"N.H. Primary Polls Missed Key Set of Voters"

MICHELE NORRIS, Host:

Okay. We know the New Hampshire primary is so over. Candidates have pressed ahead to focus on other contests, in places such as Michigan and South Carolina. However, two days after New Hampshire, pundits, pollsters and the press corps, still looking back, trying to figure out why so many polls were so wrong. Consider this sampling from today's newspapers.

ROBERT SIEGEL, Host:

Pundits were the big losers in New Hampshire primary.

NORRIS: Where did pollsters go wrong?

SIEGEL: Polls ain't perfect.

NORRIS: And this from The New York Times op-ed page.

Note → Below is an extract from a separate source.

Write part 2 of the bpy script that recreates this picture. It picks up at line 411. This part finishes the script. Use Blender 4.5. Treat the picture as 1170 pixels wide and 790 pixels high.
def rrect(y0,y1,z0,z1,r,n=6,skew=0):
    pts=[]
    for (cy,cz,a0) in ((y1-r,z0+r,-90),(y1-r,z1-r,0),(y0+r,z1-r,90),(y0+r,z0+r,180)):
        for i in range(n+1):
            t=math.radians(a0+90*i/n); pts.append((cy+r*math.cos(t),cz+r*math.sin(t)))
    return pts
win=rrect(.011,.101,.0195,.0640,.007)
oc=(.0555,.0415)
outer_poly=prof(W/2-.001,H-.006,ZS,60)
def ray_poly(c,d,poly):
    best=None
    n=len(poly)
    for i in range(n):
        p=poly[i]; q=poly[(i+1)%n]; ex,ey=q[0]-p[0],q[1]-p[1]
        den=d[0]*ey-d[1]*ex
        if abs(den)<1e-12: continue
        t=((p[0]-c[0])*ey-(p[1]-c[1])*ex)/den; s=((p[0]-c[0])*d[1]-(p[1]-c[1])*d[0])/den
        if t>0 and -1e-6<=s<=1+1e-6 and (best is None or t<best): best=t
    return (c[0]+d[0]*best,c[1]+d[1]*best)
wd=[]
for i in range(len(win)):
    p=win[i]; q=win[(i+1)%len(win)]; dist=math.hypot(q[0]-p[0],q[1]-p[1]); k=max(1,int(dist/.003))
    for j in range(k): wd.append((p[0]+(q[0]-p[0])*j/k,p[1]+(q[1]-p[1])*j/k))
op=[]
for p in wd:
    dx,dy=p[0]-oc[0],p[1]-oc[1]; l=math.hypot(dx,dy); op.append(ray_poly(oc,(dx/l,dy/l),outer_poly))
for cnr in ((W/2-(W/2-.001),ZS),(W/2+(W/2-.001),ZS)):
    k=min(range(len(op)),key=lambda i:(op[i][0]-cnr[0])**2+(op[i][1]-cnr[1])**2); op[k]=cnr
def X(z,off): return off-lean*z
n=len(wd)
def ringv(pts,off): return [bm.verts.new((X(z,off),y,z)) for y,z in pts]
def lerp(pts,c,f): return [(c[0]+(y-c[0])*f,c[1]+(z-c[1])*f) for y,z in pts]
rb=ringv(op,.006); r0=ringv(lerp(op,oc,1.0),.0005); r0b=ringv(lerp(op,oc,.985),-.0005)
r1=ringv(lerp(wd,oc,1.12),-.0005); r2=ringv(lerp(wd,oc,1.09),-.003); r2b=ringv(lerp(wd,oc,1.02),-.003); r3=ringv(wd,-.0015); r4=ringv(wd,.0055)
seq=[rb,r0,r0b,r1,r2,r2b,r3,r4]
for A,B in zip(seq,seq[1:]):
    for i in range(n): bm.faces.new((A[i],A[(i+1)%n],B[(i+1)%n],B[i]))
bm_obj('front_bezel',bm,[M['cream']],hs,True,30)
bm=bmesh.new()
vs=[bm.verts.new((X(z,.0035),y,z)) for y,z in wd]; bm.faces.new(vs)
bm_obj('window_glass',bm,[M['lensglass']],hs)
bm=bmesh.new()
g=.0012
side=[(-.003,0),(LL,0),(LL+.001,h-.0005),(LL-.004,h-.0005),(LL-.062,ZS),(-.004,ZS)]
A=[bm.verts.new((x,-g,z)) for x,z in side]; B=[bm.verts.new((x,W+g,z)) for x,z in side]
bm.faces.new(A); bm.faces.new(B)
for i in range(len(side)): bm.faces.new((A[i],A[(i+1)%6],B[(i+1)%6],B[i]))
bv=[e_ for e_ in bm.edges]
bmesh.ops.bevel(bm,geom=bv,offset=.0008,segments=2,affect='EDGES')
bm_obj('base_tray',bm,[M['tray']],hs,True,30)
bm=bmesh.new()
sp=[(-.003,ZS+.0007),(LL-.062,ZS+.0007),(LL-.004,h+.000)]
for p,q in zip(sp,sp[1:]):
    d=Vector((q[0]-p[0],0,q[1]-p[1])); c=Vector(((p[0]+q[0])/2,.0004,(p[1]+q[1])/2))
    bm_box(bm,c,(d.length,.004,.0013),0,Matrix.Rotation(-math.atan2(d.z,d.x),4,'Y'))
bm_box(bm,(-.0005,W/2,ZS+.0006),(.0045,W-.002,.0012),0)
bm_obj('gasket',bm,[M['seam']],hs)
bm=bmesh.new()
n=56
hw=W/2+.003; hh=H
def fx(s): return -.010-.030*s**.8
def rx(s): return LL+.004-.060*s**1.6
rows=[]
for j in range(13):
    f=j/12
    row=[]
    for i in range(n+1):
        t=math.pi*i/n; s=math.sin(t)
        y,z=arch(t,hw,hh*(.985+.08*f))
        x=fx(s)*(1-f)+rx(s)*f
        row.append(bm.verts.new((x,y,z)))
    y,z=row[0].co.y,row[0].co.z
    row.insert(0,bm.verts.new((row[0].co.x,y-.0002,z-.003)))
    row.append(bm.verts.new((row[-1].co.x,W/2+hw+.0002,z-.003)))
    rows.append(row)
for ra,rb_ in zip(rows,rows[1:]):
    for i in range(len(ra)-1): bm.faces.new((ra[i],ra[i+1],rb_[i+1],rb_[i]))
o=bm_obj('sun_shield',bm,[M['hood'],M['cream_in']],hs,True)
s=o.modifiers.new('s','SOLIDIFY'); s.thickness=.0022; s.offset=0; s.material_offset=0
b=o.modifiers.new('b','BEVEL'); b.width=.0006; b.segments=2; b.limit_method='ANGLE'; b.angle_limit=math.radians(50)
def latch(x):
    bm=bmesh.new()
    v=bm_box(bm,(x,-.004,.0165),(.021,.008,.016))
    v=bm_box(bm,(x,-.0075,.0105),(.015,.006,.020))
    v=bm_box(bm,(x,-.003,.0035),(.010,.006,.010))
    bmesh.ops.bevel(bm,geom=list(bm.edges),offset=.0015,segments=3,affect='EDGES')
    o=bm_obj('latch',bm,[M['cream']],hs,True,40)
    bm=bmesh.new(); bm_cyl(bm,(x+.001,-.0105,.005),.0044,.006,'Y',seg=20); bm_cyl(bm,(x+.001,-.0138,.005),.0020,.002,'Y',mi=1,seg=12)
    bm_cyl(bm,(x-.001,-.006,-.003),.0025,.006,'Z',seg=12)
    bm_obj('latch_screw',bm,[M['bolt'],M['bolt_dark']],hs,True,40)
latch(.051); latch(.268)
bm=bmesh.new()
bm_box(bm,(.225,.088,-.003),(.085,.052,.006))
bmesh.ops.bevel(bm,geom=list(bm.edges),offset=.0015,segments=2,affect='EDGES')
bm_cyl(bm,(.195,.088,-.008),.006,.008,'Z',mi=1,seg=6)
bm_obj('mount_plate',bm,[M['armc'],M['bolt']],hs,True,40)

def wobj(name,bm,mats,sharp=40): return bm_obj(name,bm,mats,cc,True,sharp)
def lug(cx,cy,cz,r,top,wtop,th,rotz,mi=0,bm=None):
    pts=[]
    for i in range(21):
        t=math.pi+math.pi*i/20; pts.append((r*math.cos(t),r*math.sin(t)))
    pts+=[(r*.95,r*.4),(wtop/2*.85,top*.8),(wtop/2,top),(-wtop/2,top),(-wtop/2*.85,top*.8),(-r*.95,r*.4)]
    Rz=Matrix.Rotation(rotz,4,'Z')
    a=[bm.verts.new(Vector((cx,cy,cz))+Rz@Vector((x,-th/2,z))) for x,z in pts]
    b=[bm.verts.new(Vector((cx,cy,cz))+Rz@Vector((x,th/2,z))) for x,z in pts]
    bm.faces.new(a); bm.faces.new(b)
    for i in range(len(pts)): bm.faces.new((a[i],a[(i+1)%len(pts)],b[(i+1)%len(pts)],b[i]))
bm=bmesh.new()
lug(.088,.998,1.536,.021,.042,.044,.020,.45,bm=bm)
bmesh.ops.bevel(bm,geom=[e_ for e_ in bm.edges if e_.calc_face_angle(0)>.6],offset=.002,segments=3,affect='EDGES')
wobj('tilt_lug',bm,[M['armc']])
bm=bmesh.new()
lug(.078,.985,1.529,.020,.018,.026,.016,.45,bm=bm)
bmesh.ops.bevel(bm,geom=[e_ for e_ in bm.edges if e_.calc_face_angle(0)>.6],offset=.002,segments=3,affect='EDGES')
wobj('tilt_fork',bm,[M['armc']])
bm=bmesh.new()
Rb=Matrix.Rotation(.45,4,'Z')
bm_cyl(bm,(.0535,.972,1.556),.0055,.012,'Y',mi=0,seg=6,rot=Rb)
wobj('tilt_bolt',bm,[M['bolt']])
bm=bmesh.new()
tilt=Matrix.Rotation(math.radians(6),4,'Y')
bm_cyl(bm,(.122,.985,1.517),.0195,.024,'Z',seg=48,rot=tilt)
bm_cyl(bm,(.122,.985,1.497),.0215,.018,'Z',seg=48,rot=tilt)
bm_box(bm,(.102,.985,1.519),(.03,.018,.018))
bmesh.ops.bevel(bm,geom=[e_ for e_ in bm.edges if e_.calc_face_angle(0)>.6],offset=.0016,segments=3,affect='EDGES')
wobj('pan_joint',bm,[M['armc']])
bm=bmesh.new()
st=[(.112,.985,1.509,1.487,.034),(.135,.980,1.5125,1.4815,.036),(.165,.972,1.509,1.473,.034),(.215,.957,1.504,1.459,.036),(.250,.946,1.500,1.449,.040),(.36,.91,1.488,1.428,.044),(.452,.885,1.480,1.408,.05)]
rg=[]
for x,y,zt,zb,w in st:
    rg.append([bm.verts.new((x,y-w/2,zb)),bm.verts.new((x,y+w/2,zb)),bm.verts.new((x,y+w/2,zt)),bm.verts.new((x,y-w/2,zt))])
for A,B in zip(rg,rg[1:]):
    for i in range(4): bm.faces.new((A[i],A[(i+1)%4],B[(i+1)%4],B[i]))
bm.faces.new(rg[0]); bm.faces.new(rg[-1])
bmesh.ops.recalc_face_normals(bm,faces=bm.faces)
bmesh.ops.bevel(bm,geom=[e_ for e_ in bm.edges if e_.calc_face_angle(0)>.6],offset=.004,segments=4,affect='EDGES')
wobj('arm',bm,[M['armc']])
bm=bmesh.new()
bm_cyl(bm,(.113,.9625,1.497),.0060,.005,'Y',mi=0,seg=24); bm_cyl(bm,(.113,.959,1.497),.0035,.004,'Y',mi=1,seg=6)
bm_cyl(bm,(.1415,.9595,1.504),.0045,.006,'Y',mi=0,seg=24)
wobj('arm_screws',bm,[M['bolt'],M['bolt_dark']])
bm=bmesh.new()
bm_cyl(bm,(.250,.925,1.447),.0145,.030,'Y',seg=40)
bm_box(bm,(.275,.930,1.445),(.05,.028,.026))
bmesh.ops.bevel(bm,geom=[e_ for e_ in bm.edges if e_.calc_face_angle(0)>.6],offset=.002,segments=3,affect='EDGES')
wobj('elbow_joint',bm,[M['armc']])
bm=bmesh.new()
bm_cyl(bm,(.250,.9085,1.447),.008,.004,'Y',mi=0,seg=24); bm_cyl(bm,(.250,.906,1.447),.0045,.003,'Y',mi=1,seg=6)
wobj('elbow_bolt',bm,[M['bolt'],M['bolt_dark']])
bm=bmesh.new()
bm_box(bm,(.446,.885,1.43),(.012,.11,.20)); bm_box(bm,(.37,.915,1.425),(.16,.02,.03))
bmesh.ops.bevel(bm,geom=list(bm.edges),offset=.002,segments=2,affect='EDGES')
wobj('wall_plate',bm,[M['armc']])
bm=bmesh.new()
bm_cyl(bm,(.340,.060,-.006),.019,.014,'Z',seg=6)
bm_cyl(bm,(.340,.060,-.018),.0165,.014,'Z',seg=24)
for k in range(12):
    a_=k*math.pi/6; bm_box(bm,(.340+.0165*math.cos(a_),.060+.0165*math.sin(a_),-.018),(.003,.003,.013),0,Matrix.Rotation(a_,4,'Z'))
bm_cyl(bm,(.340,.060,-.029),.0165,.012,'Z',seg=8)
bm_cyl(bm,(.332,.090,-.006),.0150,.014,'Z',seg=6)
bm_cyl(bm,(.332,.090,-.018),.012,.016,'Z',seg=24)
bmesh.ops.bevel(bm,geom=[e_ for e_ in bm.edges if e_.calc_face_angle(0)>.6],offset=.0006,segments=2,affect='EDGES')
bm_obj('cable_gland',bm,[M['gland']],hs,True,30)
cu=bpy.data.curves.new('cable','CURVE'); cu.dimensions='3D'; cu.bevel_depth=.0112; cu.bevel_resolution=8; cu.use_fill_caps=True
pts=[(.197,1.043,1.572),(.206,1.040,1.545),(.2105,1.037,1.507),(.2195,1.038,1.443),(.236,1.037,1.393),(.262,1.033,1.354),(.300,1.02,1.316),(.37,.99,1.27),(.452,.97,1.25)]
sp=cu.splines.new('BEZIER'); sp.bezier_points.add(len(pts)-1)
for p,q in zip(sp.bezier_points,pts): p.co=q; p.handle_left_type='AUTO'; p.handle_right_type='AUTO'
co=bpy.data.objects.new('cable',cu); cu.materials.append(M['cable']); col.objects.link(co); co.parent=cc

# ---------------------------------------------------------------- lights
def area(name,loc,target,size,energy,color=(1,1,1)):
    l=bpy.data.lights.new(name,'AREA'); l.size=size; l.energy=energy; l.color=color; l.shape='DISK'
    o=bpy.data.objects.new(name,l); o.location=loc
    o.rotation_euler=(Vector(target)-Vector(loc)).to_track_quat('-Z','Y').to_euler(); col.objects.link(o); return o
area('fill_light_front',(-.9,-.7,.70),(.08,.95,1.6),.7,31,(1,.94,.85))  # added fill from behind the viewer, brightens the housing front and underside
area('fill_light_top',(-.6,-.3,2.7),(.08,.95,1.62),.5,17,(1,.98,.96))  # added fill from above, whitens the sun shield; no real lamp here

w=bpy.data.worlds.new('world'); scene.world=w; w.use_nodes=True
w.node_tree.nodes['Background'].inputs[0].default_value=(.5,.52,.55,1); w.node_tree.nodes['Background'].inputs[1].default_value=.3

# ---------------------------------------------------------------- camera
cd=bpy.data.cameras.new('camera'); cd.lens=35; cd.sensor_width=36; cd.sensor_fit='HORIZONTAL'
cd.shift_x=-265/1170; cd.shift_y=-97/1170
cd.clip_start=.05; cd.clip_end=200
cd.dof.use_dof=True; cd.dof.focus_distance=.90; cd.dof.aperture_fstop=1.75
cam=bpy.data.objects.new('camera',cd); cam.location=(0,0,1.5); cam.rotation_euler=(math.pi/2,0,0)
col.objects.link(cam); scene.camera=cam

SIEGEL: The failure of the New Hampshire pre-election surveys to mirror the outcome of the democratic race is one of the most significant miscues in modern polling history.

NORRIS: That was the first sentence in op-ed written by Andrew Kohut. He's the president of the Pew Research Center. He's also one of our contributors. And he joins me now in the studio.

Welcome, Andy.

ANDREW KOHUT: Thank you, Michele.

NORRIS: Now, perhaps with two days now to look at these results, you can tell us what went wrong. Why did so many polls overestimate that wide lead for Senator Obama, underestimate support for Hillary Clinton, yet it seemed to get just about right in the Republican side? What went wrong?

KOHUT: Well, it wasn't general methodology or else the McCain race would not have been called correctly. It didn't have to do with the subtleties of survey methodology because the really rigorous polls, CBS and Gallup, had the same kind of overstatement, and as the polls that have not as much rigor in the way they pursue respondents and interviews. It wasn't, I don't think, a matter of a last-minute trend because only 17 percent of voters said they decided that very day, and Hillary Clinton only had a three percentage point margin over Barack Obama. That could not possibly explain the overstatement of Obama in the pre-election polls.

NORRIS: So we talked about some of the things that it didn't explain, what does explain it?

KOHUT: Well, we're not sure. But one of the things that you can't preclude is race.

NORRIS: The so-called Bradley effect.

KOHUT: Well, the so-called Bradley effect or that some whites are reluctant to vote for black candidates. And there are some reason to suspect that that might be in play, given the character of Hillary Clinton's support. Her support is disproportionately among poor people and less well-educated people. And we know that surveys underrepresent poor and less well-educated people. Statistical adjustments are made to bring the percentage of them up in samples. But we suspect that there are, I suspect that the people who we are not interviewing are different from the people who we are interviewing in that category. And I don't think it's a surprise that the people who are less well- educated and poor have more negative opinions of African-Americans. So that's a possible explanation.

NORRIS: That's interesting, because you suggest that perhaps they're not participating in these polls or these surveys. But in previous cases, this so- called Bradley effect is named for former Los Angeles mayor, Tom Bradley, where the polls show that he had significant support among white voters, and when they actually were in the (unintelligible) to the voting booth, a much smaller number of them actually voted for him. So, same thing with David Dinkins in New York, the same thing with Governor Doug Wilder many, many years ago.

KOHUT: Yeah. Well, you can believe that that's the problem. That respondents are lying to the pollsters in the Dinkins race. I was the victim of this. But from my point of view, it wasn't so much that people were lying, it's that the people we weren't getting had different opinions than the people we were getting.

NORRIS: Since we're talking about a problem or an issue that was specific to Hillary Clinton and Barack Obama, I wonder if there is something that is unique to historical candidates, people might get last-minute jitters or something tantamount to that when they get ready to cast their vote.

KOHUT: You're right. I mean, I think we're a long way for understanding the motivation behind this. We're a long way from really saying that this is what's going on. But we cannot rule it out; we have to consider. The last thing pollsters should say is the people that we don't get are always like the people we do interview because we know that in some cases, they're not. And this may be one of the instances.

NORRIS: Sounds like that's the most important lesson you are taking from this.

KOHUT: Yeah.

NORRIS: Thank you, Andy.

KOHUT: You're welcome.

NORRIS: That was Andrew Kohut. He's the president of the Pew Research Center for the People and the Press.